Sendikalaşma hakkını kullanan işçi işten atılıyor, direndiğinde devletin şiddetiyle karşı karşıya kalıyor. İnsanca yaşayacak ücret hakkı için sokağa çıkan işçi, devletin şiddetiyle karşı karşıya kalıyor. Grev hakkını kullanan sendikalı işçinin grevi devlet tarafından yasaklanıyor. Hak arayan işçilerin karşısına, devlet tüm baskı aygıtlarıyla dikiliyor. Demokrasi yoksa ekmek de yok! Ekmek mücadelesinin, faşizme karşı demokrasi ve özgürlük mücadelesiyle birlikte yürütülmesi gerekiyor.

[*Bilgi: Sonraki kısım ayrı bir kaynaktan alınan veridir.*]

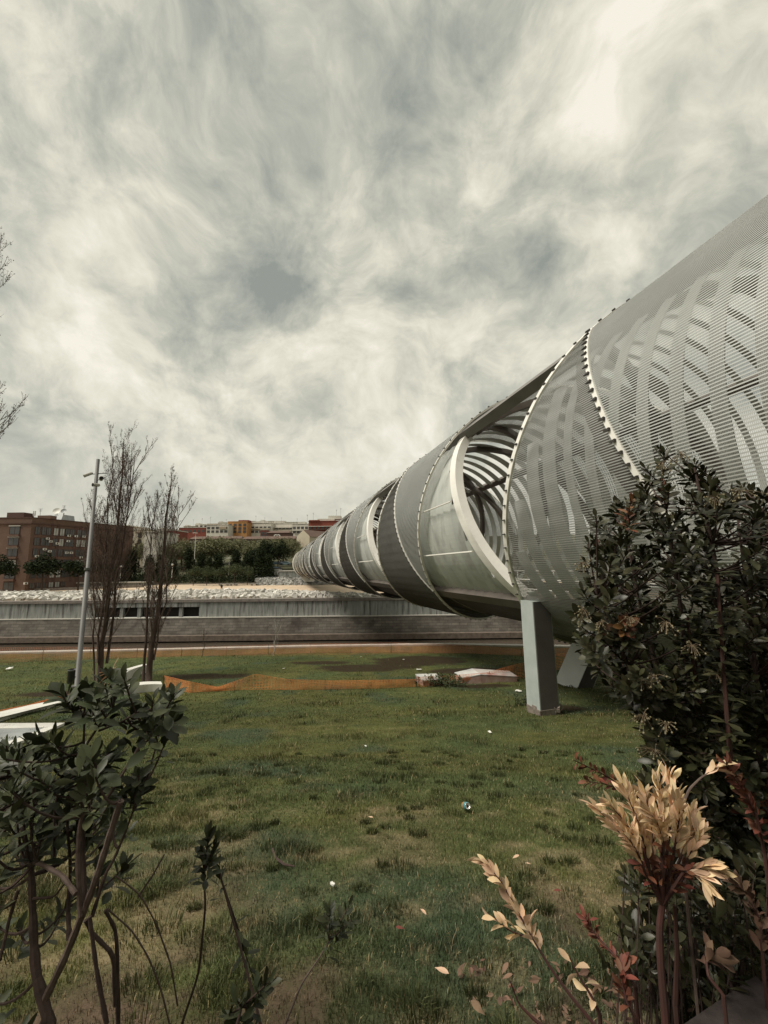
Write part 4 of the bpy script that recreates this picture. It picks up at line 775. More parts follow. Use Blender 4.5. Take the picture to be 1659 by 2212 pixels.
M['poplar'] = material('poplar_bark', (0.05, 0.03, 0.024), (0.10, 0.07, 0.057), 5, 0.95, bump=.01, stretch=(1, 1, .3))
M['poplar_twig'] = material('poplar_twig', (0.11, 0.08, 0.066), (0.16, 0.125, 0.105), 3, 0.95)
M['bud'] = material('buds', (0.075, 0.035, 0.026), (0.11, 0.06, 0.04), 8, 0.8, island=.3)
def bare_tree(name, base, top, r0, n1, label, seed, spread=.16, stems=(), buds=True, mat='poplar', lean=0.0):
    rg = np.random.default_rng(seed); base, top = np.asarray(base, float), np.asarray(top, float); t = thing(name, base.tolist(), label, 'tree'); ax_ = top - base; Hh = np.linalg.norm(ax_); up = ax_ / Hh
    tr = MB(); br = MB(); bd = []; m = 14; ts = np.linspace(0, 1, m); wob = np.cumsum(rg.normal(0, .035, (m, 3)), 0); wob[:, 2] = 0; wob -= np.outer(ts, wob[-1]); wob -= wob[0] * (1 - ts)[:, None]
    trunk = base + ts[:, None] * ax_ + wob; tr.tube(trunk - up * .15 * (1 - ts)[:, None], r0 * (1 - ts * .93)**.9 + .006, 9)
    pos = lambda P, u: np.array([np.interp(u, np.linspace(0, 1, len(P)), P[:, k]) for k in range(3)])
    def twig(p, d, ln, r, depth):
        n = 5 if depth < 2 else 4; P = [p]; d = d / np.linalg.norm(d)
        for k in range(n):
            d = d + up * .16 + rg.normal(0, .07, 3); d /= np.linalg.norm(d); P.append(P[-1] + d * ln / n)
        P = np.array(P); br.tube(P, np.linspace(r, r * .25 + .002, n + 1), 5 if depth == 0 else 3, False)
        if buds and depth >= 1:
            for q in range(int(7 * ln / .8) + 3): bd.append(pos(P, rg.uniform(.3, 1)) + rg.normal(0, .025, 3))
        if depth < 2:
            for q in range(int((8, 5)[depth] * max(.6, ln / (2.2, 1.0)[depth]))):
                u = rg.uniform(.18, .95); a = rg.uniform(0, 6.28); side = np.cross(up, [math.cos(a), math.sin(a), 0]); twig(pos(P, u), d * .9 + side * rg.uniform(.25, .6), ln * rg.uniform(.25, .5) * (1 - u * .4), r * .45, depth + 1)
    for k in range(n1):
        u = .10 + .86 * (k + rg.random()) / n1; a = k * 2.4 + rg.uniform(-.5, .5); out = np.array([math.cos(a), math.sin(a), 0]); ln = Hh * spread * (.55 + .9 * math.sin(math.pi * min(1, u * .9 + .18))) * rg.uniform(.7, 1.3)
        twig(pos(trunk, u), out * rg.uniform(.28, .62) + up * 1.0, ln, max(.005, r0 * .18 * (1 - u * .8)), 0)
    for (b0, t0, rs) in stems:
        b0, t0 = np.asarray(b0, float), np.asarray(t0, float); P = b0 + np.linspace(0, 1, 9)[:, None] * (t0 - b0); P[1:-1] += rg.normal(0, .04, (7, 3)); tr.tube(P, np.linspace(rs, rs * .2, 9), 7)
        for k in range(9): u = rg.uniform(.2, .97); a = rg.uniform(0, 6.28); twig(pos(P, u), np.array([math.cos(a), math.sin(a), 0]) * .55 + up, np.linalg.norm(t0 - b0) * .22, rs * .35, 0)
    tr.build('trunk', M[mat], t, True); br.build('branches', M['poplar_twig' if mat == 'poplar' else mat], t)
    if buds and bd:
        b = MB(); cards(b, np.array(bd), .022); b.build('buds', M['bud'], t)
    return t
q1 = hit(215, 1471); bare_tree('poplar_tree', q1, at(267, 954, q1[1] + .6), .13, 64, 'taller bare budding poplar right of the tall lamp post', 3, .19, [(q1 + [-.35, .1, 0], at(200, 1090, q1[1]), .05), (q1 + [.15, .2, .8], at(292, 985, q1[1] + .3), .07), (q1 + [-.1, -.1, .9], at(245, 975, q1[1]), .06)])
q2 = hit(322, 1472); bare_tree('poplar_tree', q2, at(371, 1026, q2[1] + .8), .145, 50, 'shorter bare poplar, second tree right of the tall lamp post', 8, .165, [(q2 + [-.3, 0, 0], at(330, 1120, q2[1]), .075), (q2 + [.1, .1, 1.0], at(388, 1100, q2[1]), .05)])
q3 = np.array([-13.8, 11.2, float(gz(-13.8, 11.2))]); bare_tree('poplar_tree', q3, q3 + [.2, 0, 16.0], .2, 30, 'bare poplar whose outer twigs reach in at the left picture edge', 21, .2)
q4 = at(590, 1392, 28.0); q4[2] = float(gz(q4[0], 28.0)); M['pale_bark'] = material('pale_bark', (0.42, 0.40, 0.36), (0.32, 0.29, 0.26), 6, .9)
bare_tree('sapling', q4, q4 + [.15, 0, 2.1], .03, 14, 'small pale bare sapling behind the far orange netting', 5, .36, buds=False, mat='pale_bark')
q5 = at(436, 1398, 27.5); q5[2] = float(gz(q5[0], 27.5)); bare_tree('sapling', q5, q5 + [.1, 0, 1.7], .02, 12, 'thin brown bare sapling behind the far orange netting near the right poplar', 6, .4, buds=False)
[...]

İşçi sınıfının mücadelesini büyütme adına işaret ettiğimiz tüm gereklilikler, 4. Vardiya İşçi Dayanışması’nın önüne koyduğu görevlerdir. Tüm işçileri, emeklileri, işsizleri, bu görevleri yerine getirebilmek için gücümüze güç katmaya, birlikte mücadeleye çağırıyoruz!

Örgütleneceğiz, güçleneceğiz, bu düzeni değiştireceğiz!

Gündüzlerinde sömürülmeyen, gecelerinde aç yatılmayan bir ülkeyi birlikte kuracağız!